Quand grande et petite histoire donnent une vibration traversante. C’est réussi. Merci
merci Louise, ça s’inscrit dans un projet au long cours, petite et grande Histoire ça fout la trouille, mais faut y aller 😉
(j’aime beaucoup aussi (Simone emporte tout…) Lino Ventura (alias Philippe Gerbier – me dit wiki) parce qu’il prend l’autobus (comme un peu à chacun de ses rôles) et aussi Paul Meurisse (pointant vers Edith Piaf) (alias ici Luc Jardie) et son monocle – enfin tout ça…) après pour Corbera que les choses avancent !
oui, Simone… mine de rien Corbera ça avance cette fois. Merci Piero.
cette constellation des «je» devient principe romanesque en tant que telle, bel indice pour la suite des propositions à construire…
en attendant «je» m’accroche 😉
« Alors le film cesse d’être un film » et c’est le moment de la bascule. Où ce qui paraissait épars se rassemble pour faire récit des lucioles. Cette suite est splendide. Si je peux me permettre : perso, j’attends des suites partant de ce château immense. Corbera, à mon avis, n’a encore pas dévoilé ses mystères. Et c’est tant mieux, à ce stade…

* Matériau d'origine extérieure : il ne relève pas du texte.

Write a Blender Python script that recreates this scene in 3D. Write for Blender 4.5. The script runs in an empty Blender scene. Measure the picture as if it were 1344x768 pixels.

Merci Serge, Corbera projet au long cours, des bribes trainent ici ou là (https://lesheurescreuses.net/category/corbera/) depuis cinq ans, mais là voudrait bien aller au bout, à suivre…
Recto – Fuir pour ne pas partir, la chambre qui bascule dans le réel, ton texte est plein d’images si parlantes.
Verso – Contente de lire que tu as enfin pu trouver ce que tu cherchais à Caen (tu l’a peut-être déjà dit dans Les Heures creuses, mais je ne lis pas toujours tout) – « L’Armée des ombres » est un film que je dois absolument revoir, j’en avais l’intention.